Essex County Board of Supervisors Chair and town Supervisor Steve McNally, D-Minerva, spoke next. Essex and Franklin counties each contributed more than $1.4 million to NCCC’s $16.5 million budget for 2026.

He said that the biggest issue plaguing the county is affordable housing. He said it’s what any workforce or college student recruitment shortage usually boils down to — and that wages have woefully underpaced home price increases. This, McNally said, makes it increasingly impossible to sustain a functional economy regardless of educational opportunities. The shortage has grown so severe that it’s even pricing out relatively affluent earners.

“We’re to the point where it’s affecting everybody,” he said. “Our attorneys and people that (are in) these positions that start out with $90,000 are not finding (affordable housing). You can’t come to Essex County, make $90,000 and buy a house or find a place to live because everything’s turned to Airbnb.”

McNally said there’s no silver bullet and he doesn’t know what the solution is, but the numbers are jawdropping. In Minerva, with close proximity to the Gore Mountain ski area, he said 60% of the homes are not primary residences.

“Is that right?” King asked. “Wow.”

McNally laid the problem plain as could be.

“A house that used to sell for $200,000 and a $90,000 a year attorney could purchase no longer can buy that house because now the cost of that house is $300,000 because these people are going to use it six months a year and they’re going to rent it out the remainder of the year — so it gives them more buying power,” he said. “Housing is going to affect us all in this room at some point, and maybe not directly (but) especially if you have children or young adults who want to start their career. It’s very hard to retain those people in this area.”

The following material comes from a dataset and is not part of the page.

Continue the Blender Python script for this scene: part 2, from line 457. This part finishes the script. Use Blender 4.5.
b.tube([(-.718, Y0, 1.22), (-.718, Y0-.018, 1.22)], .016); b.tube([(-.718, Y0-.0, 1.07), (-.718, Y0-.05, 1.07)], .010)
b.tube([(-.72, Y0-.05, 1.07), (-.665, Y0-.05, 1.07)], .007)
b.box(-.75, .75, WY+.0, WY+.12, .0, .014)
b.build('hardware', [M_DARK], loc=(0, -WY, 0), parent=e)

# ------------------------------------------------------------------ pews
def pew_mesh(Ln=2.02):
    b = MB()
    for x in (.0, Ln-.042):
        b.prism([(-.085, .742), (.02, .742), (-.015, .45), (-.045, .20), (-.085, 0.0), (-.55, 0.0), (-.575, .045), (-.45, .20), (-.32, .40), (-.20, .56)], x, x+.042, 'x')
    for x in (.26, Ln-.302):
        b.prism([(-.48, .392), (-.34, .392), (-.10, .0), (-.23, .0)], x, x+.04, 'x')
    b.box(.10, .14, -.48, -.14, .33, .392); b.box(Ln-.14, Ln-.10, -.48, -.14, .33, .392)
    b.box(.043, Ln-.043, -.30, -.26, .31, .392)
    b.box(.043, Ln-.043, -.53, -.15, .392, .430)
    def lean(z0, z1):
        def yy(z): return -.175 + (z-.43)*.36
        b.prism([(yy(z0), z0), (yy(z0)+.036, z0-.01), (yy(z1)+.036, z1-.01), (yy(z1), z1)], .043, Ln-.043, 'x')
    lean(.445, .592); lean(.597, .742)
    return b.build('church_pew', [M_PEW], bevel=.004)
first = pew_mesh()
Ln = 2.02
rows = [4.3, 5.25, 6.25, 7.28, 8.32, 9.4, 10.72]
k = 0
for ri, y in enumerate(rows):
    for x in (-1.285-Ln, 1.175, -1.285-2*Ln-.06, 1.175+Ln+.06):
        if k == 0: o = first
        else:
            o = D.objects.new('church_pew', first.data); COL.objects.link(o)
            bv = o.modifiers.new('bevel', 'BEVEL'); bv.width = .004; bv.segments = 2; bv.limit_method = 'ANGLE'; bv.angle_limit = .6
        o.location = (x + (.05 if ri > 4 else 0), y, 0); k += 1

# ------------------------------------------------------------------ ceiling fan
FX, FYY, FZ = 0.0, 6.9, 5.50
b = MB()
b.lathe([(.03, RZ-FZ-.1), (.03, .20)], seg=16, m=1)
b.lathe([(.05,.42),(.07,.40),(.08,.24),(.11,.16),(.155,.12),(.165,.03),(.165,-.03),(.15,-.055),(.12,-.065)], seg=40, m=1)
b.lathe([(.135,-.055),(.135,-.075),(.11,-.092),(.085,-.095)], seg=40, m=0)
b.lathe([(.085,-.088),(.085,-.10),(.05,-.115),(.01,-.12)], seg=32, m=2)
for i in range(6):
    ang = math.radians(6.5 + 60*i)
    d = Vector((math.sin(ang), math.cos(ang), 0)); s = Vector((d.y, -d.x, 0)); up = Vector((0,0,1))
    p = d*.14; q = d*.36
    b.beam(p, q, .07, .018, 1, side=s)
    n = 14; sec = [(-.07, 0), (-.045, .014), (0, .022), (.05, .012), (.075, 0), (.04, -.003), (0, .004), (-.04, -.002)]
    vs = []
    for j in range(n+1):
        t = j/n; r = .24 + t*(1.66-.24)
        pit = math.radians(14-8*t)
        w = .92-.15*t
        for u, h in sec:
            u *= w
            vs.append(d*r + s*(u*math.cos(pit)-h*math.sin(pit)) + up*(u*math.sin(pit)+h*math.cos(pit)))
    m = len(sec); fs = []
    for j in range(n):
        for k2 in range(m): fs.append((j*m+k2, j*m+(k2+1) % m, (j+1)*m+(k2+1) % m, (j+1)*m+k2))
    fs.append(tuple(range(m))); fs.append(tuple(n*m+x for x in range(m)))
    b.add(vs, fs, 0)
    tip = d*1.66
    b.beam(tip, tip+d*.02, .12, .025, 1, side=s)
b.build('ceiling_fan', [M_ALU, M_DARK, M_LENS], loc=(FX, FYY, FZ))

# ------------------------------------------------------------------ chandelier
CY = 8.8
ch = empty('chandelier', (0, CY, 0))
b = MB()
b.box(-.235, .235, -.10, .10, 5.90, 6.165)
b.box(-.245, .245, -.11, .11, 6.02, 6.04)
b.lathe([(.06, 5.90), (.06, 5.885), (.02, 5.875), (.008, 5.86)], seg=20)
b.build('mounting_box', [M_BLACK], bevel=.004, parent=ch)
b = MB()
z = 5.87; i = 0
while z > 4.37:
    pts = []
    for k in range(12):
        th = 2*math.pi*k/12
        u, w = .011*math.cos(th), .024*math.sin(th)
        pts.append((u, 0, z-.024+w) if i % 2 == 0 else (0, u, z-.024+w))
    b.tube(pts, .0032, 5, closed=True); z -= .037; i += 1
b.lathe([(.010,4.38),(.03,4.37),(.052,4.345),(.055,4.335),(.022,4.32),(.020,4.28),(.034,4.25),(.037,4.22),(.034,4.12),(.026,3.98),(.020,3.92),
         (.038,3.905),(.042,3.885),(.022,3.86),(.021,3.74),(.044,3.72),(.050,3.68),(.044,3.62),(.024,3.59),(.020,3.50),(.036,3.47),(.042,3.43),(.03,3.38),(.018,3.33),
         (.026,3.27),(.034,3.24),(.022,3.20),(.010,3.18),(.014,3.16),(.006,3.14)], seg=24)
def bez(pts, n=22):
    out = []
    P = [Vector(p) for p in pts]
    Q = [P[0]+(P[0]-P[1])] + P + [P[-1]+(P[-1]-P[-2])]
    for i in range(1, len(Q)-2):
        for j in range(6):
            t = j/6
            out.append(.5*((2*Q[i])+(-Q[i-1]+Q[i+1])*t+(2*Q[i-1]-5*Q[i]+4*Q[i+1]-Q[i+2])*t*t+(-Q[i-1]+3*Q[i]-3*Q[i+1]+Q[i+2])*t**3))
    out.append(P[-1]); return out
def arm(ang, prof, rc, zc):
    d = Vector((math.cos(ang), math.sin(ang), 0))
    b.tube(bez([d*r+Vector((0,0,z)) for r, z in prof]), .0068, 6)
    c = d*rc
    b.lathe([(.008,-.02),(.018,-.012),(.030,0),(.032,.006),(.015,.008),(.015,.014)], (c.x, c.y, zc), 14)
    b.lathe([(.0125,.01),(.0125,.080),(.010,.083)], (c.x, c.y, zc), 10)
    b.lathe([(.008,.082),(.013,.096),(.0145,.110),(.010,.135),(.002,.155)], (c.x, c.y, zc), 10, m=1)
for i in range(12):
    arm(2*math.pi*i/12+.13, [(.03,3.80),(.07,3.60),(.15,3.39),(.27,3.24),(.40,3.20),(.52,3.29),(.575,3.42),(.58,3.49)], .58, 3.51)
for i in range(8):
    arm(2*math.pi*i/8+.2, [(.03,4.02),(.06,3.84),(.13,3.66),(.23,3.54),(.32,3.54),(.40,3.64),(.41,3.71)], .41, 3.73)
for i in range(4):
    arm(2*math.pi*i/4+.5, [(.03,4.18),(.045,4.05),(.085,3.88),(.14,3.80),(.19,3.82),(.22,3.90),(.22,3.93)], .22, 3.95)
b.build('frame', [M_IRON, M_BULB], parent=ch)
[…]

McNally said both of his kids, who received a college education, moved out of the area for better-paying jobs and affordable living. He said he is extremely fortunate that they’re both still located within 100 miles of Minerva and he can see them on a regular basis, but said that tends to be the exception rather than the rule.

“We usually see them when they’re 65 when they come back,” he said sardonically.

Essex County Public Health Director and NCCC Trustee Linda Beers didn’t disagree with McNally, but added that the best hope, statistically, of retaining people here is having them get an education here.

“The science says that kids who go to school here stay here,” she said. “We have much better success when we grow our own. If you’re from here and you take opportunities to go to these, you usually stay here because you’ve already been rooted here if you’re in the (SUNY Reconnect) age group of 25 to 55.”

McNally said that while it’s a relatively higher retention rate, the lack of housing is still eating into it.

“I think you’re absolutely right,” King said. “The governor’s got a whole agenda to try to increase the housing supply, some of which she’s trying to push through as we speak.”